Great Limpopo Transfrontier Park

Have you ever heard of a Peace Park? There are several in Africa but the biggest and most established is the Great Limpopo Transfrontier Park in Southern Africa. This incredibly vast conservation area  stretches across three frontiers between Mozambique, Zimbabwe and South Africa and is home to millions of animals.

This park was set up as a peace park to join  three countries together in an effort to protect the wildlife that roams across their national boundaries and as such it is one of the most successful conservation projects on the whole of the African continent.
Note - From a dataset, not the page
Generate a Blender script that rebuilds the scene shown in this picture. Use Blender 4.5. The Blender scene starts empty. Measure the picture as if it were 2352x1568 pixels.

The park actually incorporates three seperate national parks; the Kruger National Park in South Africa, the Limpopo National Park in Mozambique and the Gonarezhou National Park in Zimbabwe and some of the areas in between.

Conservation Area:

At the moment it is in the first stage and currently it covers around 35,000 kms sq. The aim is to bring together some of the most exciting and well established wildlife areas in Southern Africa and  manage it as one single, integrated unit across three international boundaries, a tricky proposition! The next phase will to be to create a bigger transfrontier conservation area measuring almost 100,000 kms sq.  The larger transfrontier conservation area will include Banhine and Zinave national parks, the Massingir and Corumana areas and interlinking regions in Mozambique, as well as various privately and state-owned conservation areas in South Africa and Zimbabwe also bordering on the park.

Administration:

The adminstration and development of the park needs the various countries to agree unified policies and to co-operate over things such as fees and rates, border crossings, tourism strategy, conservation strategy, future funding and future development. This can only be done by running the park under a single management organisation and this has been done since 2002 when the park was finally created after years of planning.

History:

The park was originally discussed as an idea in a meeting between President Joaquim Chissano of Mozambique and the president of the World Wide Fund For Nature (South Africa) in 1990.  The 1992 Peace Accord in Mozambique and the South African democratic elections of 1994 paved the way for the political processes to proceed toward making this idea a reality. Feasibility studies initiated by the World Bank culminated in a pilot project that was launched with Global Environment Facility (GEF) funding in 1996.  Zimbabwe, South Africa and Mozambique signed a trilateral agreement in Skukuza, South Africa on 10 November 2000. The Skukuza agreement signalled the three nations’ intent to establish and develop a transfrontier park and surrounding conservation area that, at that time, was called Gaza-Kruger-Gonarezhou. Finally, on 9 December 2002, the heads of state of Mozambique, South Africa and Zimbabwe signed an international treaty at Xai-Xai, Mozambique to establish the Great Limpopo Transfrontier Park. Below is one of the first concept maps drawn up for the park in 1993.

Wildlife:

The park is important for several different reasons. It is vitally important to preserve some of the cultural sites such as the ancient cave paintings and the evidence of early man within the park.  The landscape and vegetation area are also vitally important to preserve. Of course one of the most important aspects is the conservation of the rare wildlife that lives in this area. In the GLTP there is a significant and viable populations of wild dog, white rhino and black rhino all of which are significantly endangered. Both these species are increasing steadily and increased range opportunities into Mozambique and Zimbabwe will enhance the conservation of these species and others. There are also significant populations of elephant, zebra, lion and spotted hyaena to be found in the park. As the park grows it will encompass and protect more endangered species and preserve more areas of environmental or cultural importance. It will also offer protected migration routes as most animals travel huge distances in search of either grazing or prey.

This is one of Africa’s great success stories. The park has taken a huge amount of time and effort whilst managing to overcome many hurdles on the way but it is now   a great success with plans to continue its expansion and development.